▶ WORK TO DO:
What is the count of lines in the listing below that hold the string "Blender"? Reply with that number alone.

▶ DATA TO USE:
— Begin —

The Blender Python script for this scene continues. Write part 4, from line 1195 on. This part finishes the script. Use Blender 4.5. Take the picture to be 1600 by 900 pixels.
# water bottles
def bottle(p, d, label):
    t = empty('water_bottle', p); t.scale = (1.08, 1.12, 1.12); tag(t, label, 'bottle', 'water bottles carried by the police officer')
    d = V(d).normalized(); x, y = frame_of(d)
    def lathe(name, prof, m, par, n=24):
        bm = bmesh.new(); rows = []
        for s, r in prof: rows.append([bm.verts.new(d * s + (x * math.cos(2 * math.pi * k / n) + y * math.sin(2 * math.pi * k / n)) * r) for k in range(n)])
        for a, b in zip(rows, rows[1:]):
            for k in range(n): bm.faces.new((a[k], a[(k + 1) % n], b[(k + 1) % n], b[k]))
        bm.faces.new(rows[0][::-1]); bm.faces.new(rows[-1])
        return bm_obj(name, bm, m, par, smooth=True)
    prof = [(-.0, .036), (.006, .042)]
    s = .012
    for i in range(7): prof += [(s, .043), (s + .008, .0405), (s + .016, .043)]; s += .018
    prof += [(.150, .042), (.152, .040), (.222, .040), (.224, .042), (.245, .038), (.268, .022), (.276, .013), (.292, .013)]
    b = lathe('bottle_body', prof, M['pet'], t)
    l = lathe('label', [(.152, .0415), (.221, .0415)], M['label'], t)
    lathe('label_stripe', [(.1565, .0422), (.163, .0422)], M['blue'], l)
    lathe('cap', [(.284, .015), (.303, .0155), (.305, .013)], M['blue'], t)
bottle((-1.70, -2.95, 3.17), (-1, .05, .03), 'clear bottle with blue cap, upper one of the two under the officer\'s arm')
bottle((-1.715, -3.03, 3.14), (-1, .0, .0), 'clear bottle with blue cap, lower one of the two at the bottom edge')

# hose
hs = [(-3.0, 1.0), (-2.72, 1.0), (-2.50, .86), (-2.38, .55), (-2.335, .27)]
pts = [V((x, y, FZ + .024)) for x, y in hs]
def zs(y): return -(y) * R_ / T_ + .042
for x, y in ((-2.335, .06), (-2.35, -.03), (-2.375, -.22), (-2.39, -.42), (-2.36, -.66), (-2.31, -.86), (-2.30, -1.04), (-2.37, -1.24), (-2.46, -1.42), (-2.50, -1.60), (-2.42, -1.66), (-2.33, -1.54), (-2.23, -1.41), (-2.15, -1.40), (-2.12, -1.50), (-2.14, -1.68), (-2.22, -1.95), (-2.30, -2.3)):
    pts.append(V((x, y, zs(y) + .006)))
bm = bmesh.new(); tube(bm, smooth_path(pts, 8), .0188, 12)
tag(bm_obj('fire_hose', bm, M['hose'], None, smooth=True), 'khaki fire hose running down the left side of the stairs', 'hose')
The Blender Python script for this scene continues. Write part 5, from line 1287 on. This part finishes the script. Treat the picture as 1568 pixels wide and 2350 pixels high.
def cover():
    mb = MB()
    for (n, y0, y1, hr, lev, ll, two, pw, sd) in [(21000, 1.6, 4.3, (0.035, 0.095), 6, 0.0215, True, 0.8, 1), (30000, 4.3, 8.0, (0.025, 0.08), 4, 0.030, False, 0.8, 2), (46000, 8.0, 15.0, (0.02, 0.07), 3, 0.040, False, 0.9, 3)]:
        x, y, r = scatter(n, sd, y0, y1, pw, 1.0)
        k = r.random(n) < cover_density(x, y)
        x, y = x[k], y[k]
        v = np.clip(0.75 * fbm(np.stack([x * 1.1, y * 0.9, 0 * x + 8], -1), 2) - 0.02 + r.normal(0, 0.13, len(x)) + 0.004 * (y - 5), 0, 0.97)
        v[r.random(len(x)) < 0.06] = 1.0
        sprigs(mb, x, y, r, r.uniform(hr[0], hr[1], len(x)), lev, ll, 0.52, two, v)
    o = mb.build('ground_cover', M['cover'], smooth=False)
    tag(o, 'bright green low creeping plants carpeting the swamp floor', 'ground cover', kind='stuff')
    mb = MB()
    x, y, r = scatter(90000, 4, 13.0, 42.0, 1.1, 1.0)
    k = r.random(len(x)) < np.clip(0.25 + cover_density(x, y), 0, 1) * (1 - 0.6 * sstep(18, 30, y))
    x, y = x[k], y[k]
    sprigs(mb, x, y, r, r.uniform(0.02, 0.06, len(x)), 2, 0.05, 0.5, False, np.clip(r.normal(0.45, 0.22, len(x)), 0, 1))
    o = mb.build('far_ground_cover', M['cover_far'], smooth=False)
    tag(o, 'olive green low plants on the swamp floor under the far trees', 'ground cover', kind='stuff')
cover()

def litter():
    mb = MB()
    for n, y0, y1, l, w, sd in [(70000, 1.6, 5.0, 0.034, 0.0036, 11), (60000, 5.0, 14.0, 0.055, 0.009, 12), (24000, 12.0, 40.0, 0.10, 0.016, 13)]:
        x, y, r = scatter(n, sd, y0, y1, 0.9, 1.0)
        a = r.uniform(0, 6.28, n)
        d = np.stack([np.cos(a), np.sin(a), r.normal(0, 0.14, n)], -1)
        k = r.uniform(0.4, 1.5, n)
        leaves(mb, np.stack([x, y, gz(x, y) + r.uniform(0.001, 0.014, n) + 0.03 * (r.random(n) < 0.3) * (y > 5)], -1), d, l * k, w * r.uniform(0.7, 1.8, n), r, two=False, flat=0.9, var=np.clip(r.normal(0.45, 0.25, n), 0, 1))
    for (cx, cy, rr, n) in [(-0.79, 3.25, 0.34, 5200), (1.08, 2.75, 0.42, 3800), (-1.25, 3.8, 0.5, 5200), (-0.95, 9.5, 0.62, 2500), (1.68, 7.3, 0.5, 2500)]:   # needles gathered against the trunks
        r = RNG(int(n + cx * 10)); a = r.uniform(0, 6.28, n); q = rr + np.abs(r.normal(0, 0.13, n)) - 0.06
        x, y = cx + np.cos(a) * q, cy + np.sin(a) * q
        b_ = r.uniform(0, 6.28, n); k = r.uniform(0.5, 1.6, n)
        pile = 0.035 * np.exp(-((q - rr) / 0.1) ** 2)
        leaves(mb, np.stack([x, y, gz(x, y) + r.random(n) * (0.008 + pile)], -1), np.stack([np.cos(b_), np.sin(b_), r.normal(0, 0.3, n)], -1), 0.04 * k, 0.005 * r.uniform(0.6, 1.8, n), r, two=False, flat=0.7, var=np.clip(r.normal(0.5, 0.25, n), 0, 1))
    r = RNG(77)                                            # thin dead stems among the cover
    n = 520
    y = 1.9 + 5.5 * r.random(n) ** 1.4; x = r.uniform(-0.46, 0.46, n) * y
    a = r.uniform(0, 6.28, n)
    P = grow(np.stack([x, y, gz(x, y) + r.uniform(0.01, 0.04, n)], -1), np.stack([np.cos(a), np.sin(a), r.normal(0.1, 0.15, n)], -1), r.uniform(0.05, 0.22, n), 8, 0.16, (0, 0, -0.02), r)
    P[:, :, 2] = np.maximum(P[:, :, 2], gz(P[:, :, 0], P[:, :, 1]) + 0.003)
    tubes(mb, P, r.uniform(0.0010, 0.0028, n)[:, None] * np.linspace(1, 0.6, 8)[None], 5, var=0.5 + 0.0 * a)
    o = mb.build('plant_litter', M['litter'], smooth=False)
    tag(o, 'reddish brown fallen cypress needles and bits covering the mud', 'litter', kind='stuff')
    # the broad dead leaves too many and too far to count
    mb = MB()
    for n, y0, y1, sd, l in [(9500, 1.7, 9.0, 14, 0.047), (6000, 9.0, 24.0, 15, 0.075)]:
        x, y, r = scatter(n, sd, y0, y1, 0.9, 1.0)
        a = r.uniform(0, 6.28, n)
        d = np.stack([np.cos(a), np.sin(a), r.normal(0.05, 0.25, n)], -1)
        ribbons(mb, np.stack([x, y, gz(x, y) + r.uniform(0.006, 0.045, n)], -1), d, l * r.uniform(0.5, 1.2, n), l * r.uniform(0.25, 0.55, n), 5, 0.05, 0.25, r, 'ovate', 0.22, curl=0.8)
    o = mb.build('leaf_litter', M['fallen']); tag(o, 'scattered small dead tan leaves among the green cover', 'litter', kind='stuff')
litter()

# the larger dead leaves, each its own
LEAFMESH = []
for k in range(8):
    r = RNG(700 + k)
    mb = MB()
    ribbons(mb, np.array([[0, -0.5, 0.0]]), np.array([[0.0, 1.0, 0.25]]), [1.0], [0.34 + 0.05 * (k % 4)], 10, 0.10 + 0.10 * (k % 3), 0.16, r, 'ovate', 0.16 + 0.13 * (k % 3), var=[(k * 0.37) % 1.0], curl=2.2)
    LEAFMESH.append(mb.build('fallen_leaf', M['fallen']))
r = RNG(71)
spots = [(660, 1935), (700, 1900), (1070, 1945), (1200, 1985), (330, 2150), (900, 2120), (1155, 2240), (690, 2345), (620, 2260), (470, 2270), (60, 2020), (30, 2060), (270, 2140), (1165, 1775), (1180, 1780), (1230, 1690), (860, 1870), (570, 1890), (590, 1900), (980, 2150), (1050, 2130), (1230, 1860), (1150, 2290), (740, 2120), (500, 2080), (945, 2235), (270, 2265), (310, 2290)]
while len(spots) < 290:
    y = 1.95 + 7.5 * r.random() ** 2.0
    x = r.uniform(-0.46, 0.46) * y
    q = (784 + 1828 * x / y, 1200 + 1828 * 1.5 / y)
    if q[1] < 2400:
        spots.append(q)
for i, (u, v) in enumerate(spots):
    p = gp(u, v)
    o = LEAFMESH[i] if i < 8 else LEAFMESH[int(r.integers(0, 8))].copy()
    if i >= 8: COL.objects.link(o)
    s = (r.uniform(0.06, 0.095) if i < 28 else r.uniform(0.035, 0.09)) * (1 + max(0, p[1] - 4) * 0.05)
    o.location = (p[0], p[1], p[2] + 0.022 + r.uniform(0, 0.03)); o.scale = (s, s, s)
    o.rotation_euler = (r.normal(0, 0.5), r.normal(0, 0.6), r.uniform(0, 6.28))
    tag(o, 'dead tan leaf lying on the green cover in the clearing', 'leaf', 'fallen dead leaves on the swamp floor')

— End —

▶ ANSWER TO THIS EXERCISE:
2